━━━━━ MATERIAL SHOWN ━━━━━

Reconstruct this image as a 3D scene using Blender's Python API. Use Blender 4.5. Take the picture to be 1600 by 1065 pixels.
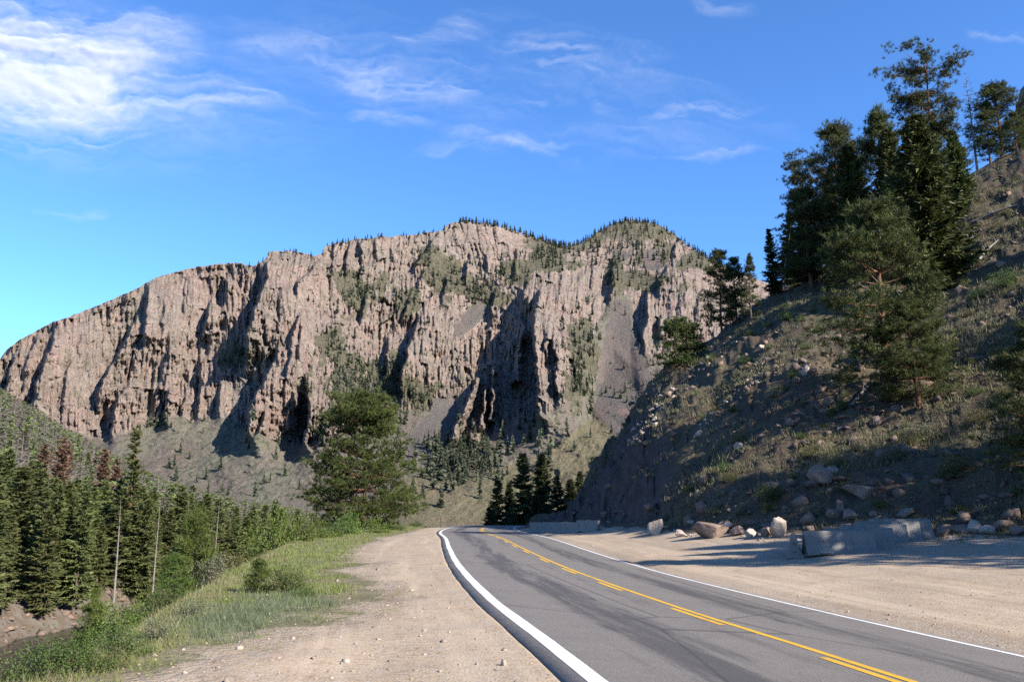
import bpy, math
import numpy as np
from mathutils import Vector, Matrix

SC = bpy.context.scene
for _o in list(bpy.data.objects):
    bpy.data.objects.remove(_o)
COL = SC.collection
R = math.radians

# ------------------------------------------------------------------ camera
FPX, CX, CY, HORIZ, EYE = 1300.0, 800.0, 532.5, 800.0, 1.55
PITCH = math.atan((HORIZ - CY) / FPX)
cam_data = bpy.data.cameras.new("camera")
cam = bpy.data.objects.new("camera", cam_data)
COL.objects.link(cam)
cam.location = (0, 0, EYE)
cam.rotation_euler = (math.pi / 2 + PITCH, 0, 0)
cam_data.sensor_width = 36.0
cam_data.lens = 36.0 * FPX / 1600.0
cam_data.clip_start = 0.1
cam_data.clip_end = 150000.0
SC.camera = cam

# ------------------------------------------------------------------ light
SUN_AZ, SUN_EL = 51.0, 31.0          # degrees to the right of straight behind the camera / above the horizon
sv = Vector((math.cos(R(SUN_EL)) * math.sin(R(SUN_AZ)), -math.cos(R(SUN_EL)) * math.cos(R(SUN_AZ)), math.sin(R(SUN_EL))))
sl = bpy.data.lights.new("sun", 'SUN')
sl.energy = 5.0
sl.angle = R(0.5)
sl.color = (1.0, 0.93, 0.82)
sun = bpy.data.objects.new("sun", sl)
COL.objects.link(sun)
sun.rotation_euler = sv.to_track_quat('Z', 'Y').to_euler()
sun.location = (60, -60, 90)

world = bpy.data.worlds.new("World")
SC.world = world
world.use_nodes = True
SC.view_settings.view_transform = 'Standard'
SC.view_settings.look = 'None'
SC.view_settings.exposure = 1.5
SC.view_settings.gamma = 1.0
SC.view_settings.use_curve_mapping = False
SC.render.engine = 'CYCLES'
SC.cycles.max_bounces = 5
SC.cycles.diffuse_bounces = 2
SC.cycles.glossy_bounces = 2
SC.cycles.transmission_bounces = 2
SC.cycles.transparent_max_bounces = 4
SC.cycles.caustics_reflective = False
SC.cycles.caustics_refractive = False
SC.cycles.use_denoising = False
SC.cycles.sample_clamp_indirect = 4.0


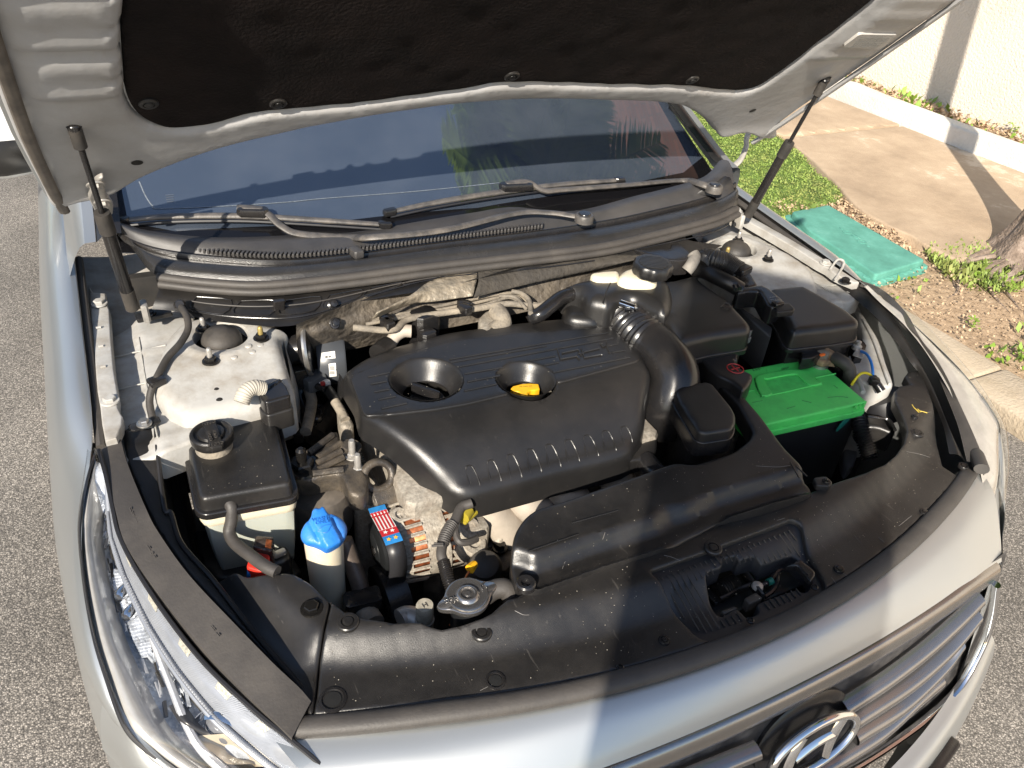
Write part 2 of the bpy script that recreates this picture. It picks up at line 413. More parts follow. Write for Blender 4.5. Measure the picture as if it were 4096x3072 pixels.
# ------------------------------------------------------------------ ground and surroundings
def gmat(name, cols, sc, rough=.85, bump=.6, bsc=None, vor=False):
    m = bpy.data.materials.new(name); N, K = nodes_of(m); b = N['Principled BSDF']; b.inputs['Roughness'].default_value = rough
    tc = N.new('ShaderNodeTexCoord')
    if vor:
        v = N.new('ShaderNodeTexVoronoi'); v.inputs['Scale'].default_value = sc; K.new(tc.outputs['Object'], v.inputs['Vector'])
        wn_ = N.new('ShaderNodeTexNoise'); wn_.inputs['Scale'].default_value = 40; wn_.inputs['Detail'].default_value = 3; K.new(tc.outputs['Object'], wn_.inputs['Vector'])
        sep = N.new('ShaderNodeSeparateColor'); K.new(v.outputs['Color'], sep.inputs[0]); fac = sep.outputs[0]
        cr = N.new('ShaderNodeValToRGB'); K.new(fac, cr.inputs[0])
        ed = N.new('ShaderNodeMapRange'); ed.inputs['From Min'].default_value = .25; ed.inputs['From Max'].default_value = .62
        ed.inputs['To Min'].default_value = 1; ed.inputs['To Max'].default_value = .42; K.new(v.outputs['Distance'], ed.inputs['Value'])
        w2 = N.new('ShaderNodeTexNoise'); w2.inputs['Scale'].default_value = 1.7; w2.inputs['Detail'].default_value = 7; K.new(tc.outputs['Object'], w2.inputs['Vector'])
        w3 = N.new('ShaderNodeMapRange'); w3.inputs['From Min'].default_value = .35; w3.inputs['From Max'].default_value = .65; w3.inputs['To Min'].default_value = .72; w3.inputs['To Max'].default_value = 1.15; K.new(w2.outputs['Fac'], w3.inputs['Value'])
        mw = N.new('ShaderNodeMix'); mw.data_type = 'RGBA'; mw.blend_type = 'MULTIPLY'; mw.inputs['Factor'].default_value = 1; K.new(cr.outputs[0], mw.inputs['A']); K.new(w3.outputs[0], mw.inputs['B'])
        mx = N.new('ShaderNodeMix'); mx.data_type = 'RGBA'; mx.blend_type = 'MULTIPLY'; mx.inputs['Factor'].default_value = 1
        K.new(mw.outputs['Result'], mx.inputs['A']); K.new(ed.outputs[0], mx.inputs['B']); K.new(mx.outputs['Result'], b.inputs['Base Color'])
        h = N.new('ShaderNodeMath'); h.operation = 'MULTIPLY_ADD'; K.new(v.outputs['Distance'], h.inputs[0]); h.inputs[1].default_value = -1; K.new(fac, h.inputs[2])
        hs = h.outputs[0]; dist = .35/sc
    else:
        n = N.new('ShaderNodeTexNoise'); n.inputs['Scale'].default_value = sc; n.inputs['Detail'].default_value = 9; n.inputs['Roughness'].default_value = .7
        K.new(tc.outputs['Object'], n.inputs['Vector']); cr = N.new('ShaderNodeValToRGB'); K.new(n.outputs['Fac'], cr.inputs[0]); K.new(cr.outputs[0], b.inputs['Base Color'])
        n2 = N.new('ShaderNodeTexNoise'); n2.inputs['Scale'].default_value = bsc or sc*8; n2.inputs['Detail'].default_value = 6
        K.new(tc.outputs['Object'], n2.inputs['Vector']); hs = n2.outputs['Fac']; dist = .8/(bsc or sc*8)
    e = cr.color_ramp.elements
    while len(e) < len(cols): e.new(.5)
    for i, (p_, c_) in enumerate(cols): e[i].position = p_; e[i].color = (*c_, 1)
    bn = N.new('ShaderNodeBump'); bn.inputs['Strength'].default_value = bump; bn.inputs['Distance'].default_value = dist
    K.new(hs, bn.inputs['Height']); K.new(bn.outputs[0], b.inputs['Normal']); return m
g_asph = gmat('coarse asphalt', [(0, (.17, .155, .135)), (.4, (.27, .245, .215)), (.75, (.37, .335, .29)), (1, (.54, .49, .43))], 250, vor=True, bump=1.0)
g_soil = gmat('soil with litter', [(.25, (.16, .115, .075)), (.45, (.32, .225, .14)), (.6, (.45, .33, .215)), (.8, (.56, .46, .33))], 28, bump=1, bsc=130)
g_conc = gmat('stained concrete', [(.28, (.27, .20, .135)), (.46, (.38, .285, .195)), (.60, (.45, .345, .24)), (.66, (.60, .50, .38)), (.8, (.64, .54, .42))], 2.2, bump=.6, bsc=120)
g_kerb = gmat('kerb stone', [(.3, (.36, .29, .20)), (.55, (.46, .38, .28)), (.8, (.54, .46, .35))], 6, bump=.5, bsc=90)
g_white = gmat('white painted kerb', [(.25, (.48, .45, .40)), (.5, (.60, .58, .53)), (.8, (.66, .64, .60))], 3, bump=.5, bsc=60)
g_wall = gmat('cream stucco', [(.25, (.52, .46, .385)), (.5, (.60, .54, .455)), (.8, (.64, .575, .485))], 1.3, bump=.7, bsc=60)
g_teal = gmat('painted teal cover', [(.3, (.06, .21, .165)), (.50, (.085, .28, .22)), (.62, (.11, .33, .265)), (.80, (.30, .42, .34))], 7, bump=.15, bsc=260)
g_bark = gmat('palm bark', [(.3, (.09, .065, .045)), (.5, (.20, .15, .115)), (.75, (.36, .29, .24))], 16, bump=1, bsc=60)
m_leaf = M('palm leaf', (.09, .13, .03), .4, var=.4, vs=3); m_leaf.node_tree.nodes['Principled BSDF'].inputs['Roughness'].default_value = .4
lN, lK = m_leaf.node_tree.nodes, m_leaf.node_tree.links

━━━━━

Reproduce only the lines running from the beginning of the entries above to the line holding "R = math.radians", inclusive. Pictures stay out of the copy.

| FULL ANSWER |
Reconstruct this image as a 3D scene using Blender's Python API. Use Blender 4.5. Take the picture to be 1600 by 1065 pixels.
import bpy, math
import numpy as np
from mathutils import Vector, Matrix

SC = bpy.context.scene
for _o in list(bpy.data.objects):
    bpy.data.objects.remove(_o)
COL = SC.collection
R = math.radians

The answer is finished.